Award Winner! Uncreative Writing Wins the A.S.A.P. Book Prize!
Congratulations to Kenneth Goldsmith, whose book Uncreative Writing: Managing Language in the Digital Age was recently awarded Association for the Study of the Arts of the Present (A.S.A.P) Book Award.
Here is the announcement from A.S.A.P.
Uncreative Writing was praised by prize committee members for its clear and engaging prose, its theoretical savvy, and its unique and riveting perspective on teaching creating writing by turning to the internet and digital environments that allow students to practice and analyze the implications of techniques such as cutting and pasting, databasing, identity ciphering, and programming.
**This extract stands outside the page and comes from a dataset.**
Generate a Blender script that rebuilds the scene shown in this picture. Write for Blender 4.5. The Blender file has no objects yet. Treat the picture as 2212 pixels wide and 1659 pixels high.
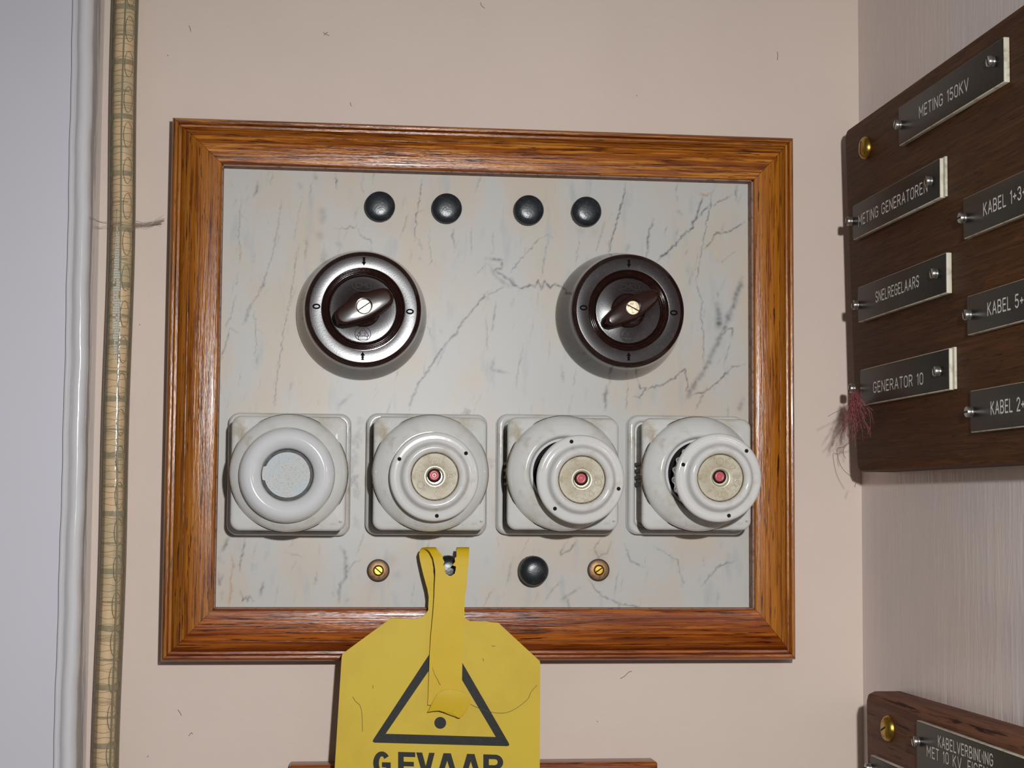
import bpy, bmesh, math, random
import numpy as np
from mathutils import Vector, Matrix, Euler
random.seed(7)
S = bpy.context.scene
C = S.collection
PI = math.pi
# ---------------------------------------------------------------- camera, light, exposure
FPX = 3702.9                                   # focal length in pixels of the 2212 px wide frame
CAM_EUL = Euler((1.642776, -0.007209, -0.116866), 'XYZ')
CAM_LOC = Vector((0.072335, -0.885975, 0.077287))
cd = bpy.data.cameras.new('camera'); cam = bpy.data.objects.new('camera', cd); C.objects.link(cam)
cam.location = CAM_LOC; cam.rotation_euler = CAM_EUL
cd.sensor_width = 36; cd.sensor_fit = 'HORIZONTAL'; cd.lens = FPX/2212*36; cd.clip_start = 0.01
S.camera = cam
S.view_settings.view_transform = 'Standard'; S.view_settings.look = 'None'
S.view_settings.gamma = 1; S.view_settings.use_curve_mapping = False
S.view_settings.exposure = 0.0
w = bpy.data.worlds.new('room'); S.world = w; w.use_nodes = True
w.node_tree.nodes['Background'].inputs[0].default_value = (1.0, .98, .96, 1)
w.node_tree.nodes['Background'].inputs[1].default_value = 0.10
ld = bpy.data.lights.new('flash', 'SPOT'); ld.shadow_soft_size = .011; ld.spot_size = math.radians(88); ld.spot_blend = 1.0
ld.energy = 20.2; ld.color = (.985, .99, 1.0)
lo = bpy.data.objects.new('flash', ld); C.objects.link(lo)
lo.location = CAM_LOC + Vector((.088, .01, .104))
lo.rotation_euler = (Vector((.170, 0, -.010)) - lo.location).to_track_quat('-Z', 'Y').to_euler()

# ---------------------------------------------------------------- measuring helpers
RM = CAM_EUL.to_matrix()
def ray(px, py): return RM @ Vector(((px-1106)/FPX, (829.5-py)/FPX, -1))
def PY(px, py, Y):
    d = ray(px, py); return CAM_LOC + d*((Y-CAM_LOC.y)/d.y)
def PXp(px, py, X):
    d = ray(px, py); return CAM_LOC + d*((X-CAM_LOC.x)/d.x)
# ---------------------------------------------------------------- materials
def mat(name, col=(.8, .8, .8), rough=.5, spec=.5, metal=0, coat=0, bump=None, vary=None, trans=None):
    """bump: (scale xyz, strength, dist, detail); vary: list of (scale xyz, colour, lo, hi)"""
    m = bpy.data.materials.new(name); m.use_nodes = True
    nt = m.node_tree; N = nt.nodes; L = nt.links; b = N['Principled BSDF']
    b.inputs['Base Color'].default_value = (*col, 1); b.inputs['Roughness'].default_value = rough
    b.inputs['Specular IOR Level'].default_value = spec; b.inputs['Metallic'].default_value = metal
    b.inputs['Coat Weight'].default_value = coat; b.inputs['Coat Roughness'].default_value = .08
    tc = N.new('ShaderNodeTexCoord')
    def noise(sc, det=4, rough=.6, off=(0, 0, 0)):
        mp = N.new('ShaderNodeMapping'); mp.inputs['Scale'].default_value = sc; mp.inputs['Location'].default_value = off
        n = N.new('ShaderNodeTexNoise'); n.inputs['Scale'].default_value = 1; n.inputs['Detail'].default_value = det
        n.inputs['Roughness'].default_value = rough
        L.new(tc.outputs['Object'], mp.inputs[0]); L.new(mp.outputs[0], n.inputs['Vector']); return n.outputs['Fac']
    m['noise'] = 0
    last = None
    if vary:
        for i, (sc, c2, lo_, hi_) in enumerate(vary):
            f = noise(sc, 5, .62, (3.1*i, 7.7*i, 1.3*i))
            r = N.new('ShaderNodeMapRange'); r.inputs['From Min'].default_value = lo_; r.inputs['From Max'].default_value = hi_
            r.clamp = True; L.new(f, r.inputs['Value'])
            mx = N.new('ShaderNodeMix'); mx.data_type = 'RGBA'
            L.new(r.outputs[0], mx.inputs['Factor'])
            if last is None: mx.inputs['A'].default_value = (*col, 1)
            else: L.new(last, mx.inputs['A'])
            mx.inputs['B'].default_value = (*c2, 1); last = mx.outputs['Result']
        L.new(last, b.inputs['Base Color'])
    if bump:
        prev = None
        for (sc, st, dist, det) in (bump if isinstance(bump, list) else [bump]):
            f = noise(sc, det, .6, (5, 5, 5))
            bp = N.new('ShaderNodeBump'); bp.inputs['Strength'].default_value = st; bp.inputs['Distance'].default_value = dist
            L.new(f, bp.inputs['Height'])
            if prev is not None: L.new(prev, bp.inputs['Normal'])
            prev = bp.outputs[0]
        L.new(prev, b.inputs['Normal'])
    return m
def s2l(r, g, b):
    f = lambda c: (c/255/12.92 if c/255 <= .04045 else ((c/255+.055)/1.055)**2.4)
    return (f(r), f(g), f(b))
M = {}
M['wall'] = mat('pink_plaster_paint', s2l(218, 200, 186), .55, .35,
    vary=[((9, 9, 9), s2l(213, 195, 182), .45, .75), ((260, 1, 260), s2l(150, 135, 125), .79, .83)],
    bump=[((700, 700, 700), .12, .0004, 3), ((60, 60, 60), .25, .0012, 3)])
M['wall_side'] = mat('grey_brushed_paint', s2l(226, 212, 206), .30, .5,
    vary=[((9, 9, 9), s2l(212, 205, 204), .4, .7)],
    bump=[((110, 110, 16), .40, .0012, 3), ((420, 420, 60), .25, .0007, 2)])
M['door'] = mat('pale_blue_white_paint', s2l(207, 205, 212), .5, .3, bump=((500, 500, 500), .08, .0003, 3),
    vary=[((6, 6, 3), s2l(202, 200, 206), .4, .7)])
M['gloss_white'] = mat('white_gloss_paint', s2l(212, 210, 211), .14, .6, bump=[((160, 160, 40), .25, .0010, 2), ((40, 40, 14), .3, .002, 2)])
def wood(name, base, light, dark, pore, rough=.26, coat=.15, g=1.0, seed=0., lf=(.49, .60), df=(.48, .70), pf=(.58, .64), refl=.35, bs=.28):
    m = mat(name, base, rough, refl, coat=coat,
        vary=[((8*g, 160*g, 160*g), dark, *df), ((20*g, 620*g, 620*g), light, *lf), ((26*g, 640*g, 640*g), dark, .53, .60), ((60*g, 1100*g, 1100*g), pore, *pf)],
        bump=[((50*g, 1100*g, 1100*g), bs, .0009, 3)])
    for n in m.node_tree.nodes:
        if n.type == 'MAPPING': n.inputs['Location'].default_value[1] += seed; n.inputs['Location'].default_value[0] += seed*.37
    return m
M['oak_top'] = wood('oak_streaky', s2l(148, 78, 16), s2l(196, 124, 38), s2l(104, 48, 8), s2l(58, 24, 4), seed=2.)
M['oak_bottom'] = wood('oak_reddish', s2l(142, 68, 14), s2l(170, 92, 24), s2l(110, 48, 8), s2l(62, 24, 4), seed=9., g=.8)
M['oak_left'] = wood('oak_golden_pores', s2l(156, 90, 18), s2l(172, 108, 28), s2l(112, 56, 8), s2l(60, 28, 8), seed=17., pf=(.60, .63), g=.85, lf=(.44, .70), df=(.50, .80))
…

Goldsmith uses sources as diverse as courtroom testimony, robo-poetics, and Twitter to teach students fundamentals of poetic form. As noted in book commentary, Goldsmith substitutes for authenticity a method of appropriation, which he says deals “a knockout blow to notions of traditional authorship.” It does not, however, deal a knockout blow to art: the results are in fact astounding, and book prize committee members noted the sophistication of the formal lessons the author was able to draw from his radical artistic practice that connects writing education to theory and praxis by Walter Benjamin, Gertrude Stein, James Joyce, Andy Warhol, and others. ASAP offers congratulations to Kenneth Goldsmith, winner of our 2011 Book Prize!